In the records below, find the line that contains "Build this scene" and the line that contains "sc.camera = cam"; write out exactly those two lines and everything between them, without the pictures.

▶ **Source records**
* begin *
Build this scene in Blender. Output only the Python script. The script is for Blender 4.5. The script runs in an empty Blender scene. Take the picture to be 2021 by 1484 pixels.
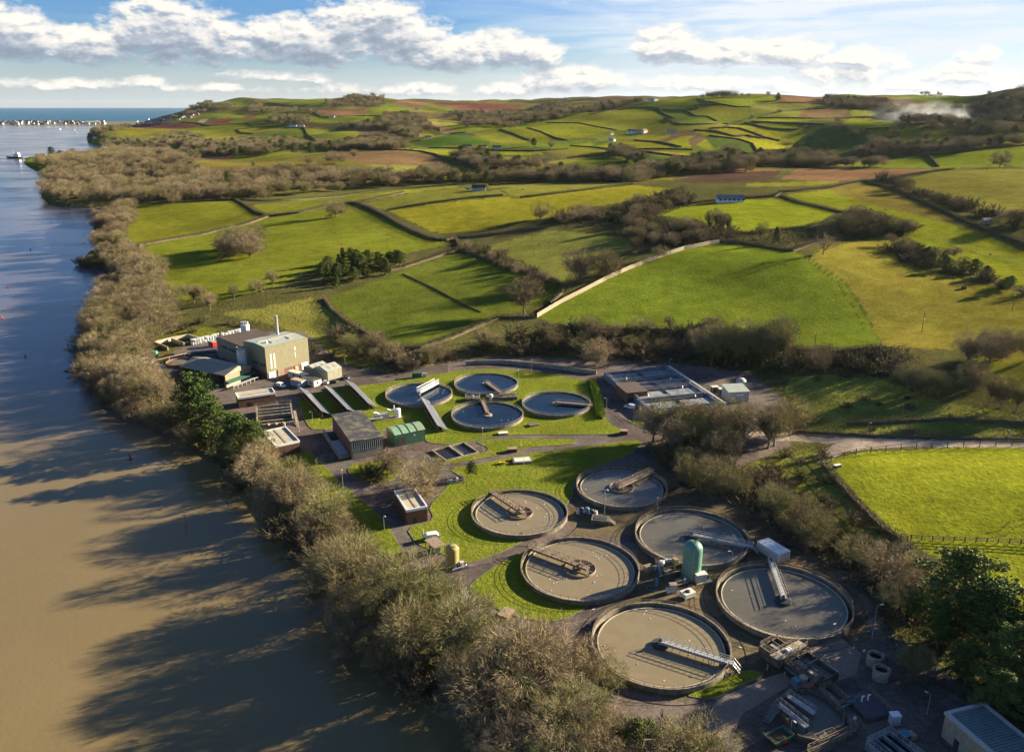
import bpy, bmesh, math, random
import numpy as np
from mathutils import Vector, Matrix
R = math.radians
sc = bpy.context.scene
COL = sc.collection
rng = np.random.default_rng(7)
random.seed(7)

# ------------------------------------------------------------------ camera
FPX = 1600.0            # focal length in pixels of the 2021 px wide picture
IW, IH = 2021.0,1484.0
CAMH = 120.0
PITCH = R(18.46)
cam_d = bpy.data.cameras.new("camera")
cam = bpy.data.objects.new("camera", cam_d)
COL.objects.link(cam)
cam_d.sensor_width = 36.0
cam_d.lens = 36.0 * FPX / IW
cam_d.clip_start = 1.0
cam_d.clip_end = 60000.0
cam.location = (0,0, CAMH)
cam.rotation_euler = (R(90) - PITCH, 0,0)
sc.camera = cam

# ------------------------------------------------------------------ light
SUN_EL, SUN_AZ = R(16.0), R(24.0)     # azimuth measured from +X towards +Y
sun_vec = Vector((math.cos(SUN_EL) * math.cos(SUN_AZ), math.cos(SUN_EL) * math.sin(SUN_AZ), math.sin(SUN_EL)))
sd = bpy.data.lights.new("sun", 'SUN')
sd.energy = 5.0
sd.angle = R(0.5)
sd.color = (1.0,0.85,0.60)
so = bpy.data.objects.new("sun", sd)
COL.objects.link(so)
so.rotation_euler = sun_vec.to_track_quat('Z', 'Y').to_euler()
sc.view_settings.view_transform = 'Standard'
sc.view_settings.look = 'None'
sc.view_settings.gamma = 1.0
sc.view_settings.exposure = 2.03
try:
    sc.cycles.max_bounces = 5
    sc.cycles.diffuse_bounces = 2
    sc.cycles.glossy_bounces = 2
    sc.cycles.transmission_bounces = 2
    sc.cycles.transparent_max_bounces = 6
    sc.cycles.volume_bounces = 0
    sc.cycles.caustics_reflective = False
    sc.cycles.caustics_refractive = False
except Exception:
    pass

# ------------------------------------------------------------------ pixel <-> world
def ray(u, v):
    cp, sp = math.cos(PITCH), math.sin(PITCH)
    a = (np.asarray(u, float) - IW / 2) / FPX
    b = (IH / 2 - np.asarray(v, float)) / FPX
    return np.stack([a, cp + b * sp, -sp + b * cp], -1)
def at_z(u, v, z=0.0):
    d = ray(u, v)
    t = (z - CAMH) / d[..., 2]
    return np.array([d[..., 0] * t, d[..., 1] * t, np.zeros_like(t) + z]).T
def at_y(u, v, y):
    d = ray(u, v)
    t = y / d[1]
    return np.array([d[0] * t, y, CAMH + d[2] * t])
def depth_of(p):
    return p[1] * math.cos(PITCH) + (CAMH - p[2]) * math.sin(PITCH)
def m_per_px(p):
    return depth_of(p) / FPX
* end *
* begin *
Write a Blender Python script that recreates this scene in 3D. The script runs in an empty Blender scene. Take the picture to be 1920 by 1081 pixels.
* end *
▶ **Task result**
Build this scene in Blender. Output only the Python script. The script is for Blender 4.5. The script runs in an empty Blender scene. Take the picture to be 2021 by 1484 pixels.
import bpy, bmesh, math, random
import numpy as np
from mathutils import Vector, Matrix
R = math.radians
sc = bpy.context.scene
COL = sc.collection
rng = np.random.default_rng(7)
random.seed(7)

# ------------------------------------------------------------------ camera
FPX = 1600.0            # focal length in pixels of the 2021 px wide picture
IW, IH = 2021.0,1484.0
CAMH = 120.0
PITCH = R(18.46)
cam_d = bpy.data.cameras.new("camera")
cam = bpy.data.objects.new("camera", cam_d)
COL.objects.link(cam)
cam_d.sensor_width = 36.0
cam_d.lens = 36.0 * FPX / IW
cam_d.clip_start = 1.0
cam_d.clip_end = 60000.0
cam.location = (0,0, CAMH)
cam.rotation_euler = (R(90) - PITCH, 0,0)
sc.camera = cam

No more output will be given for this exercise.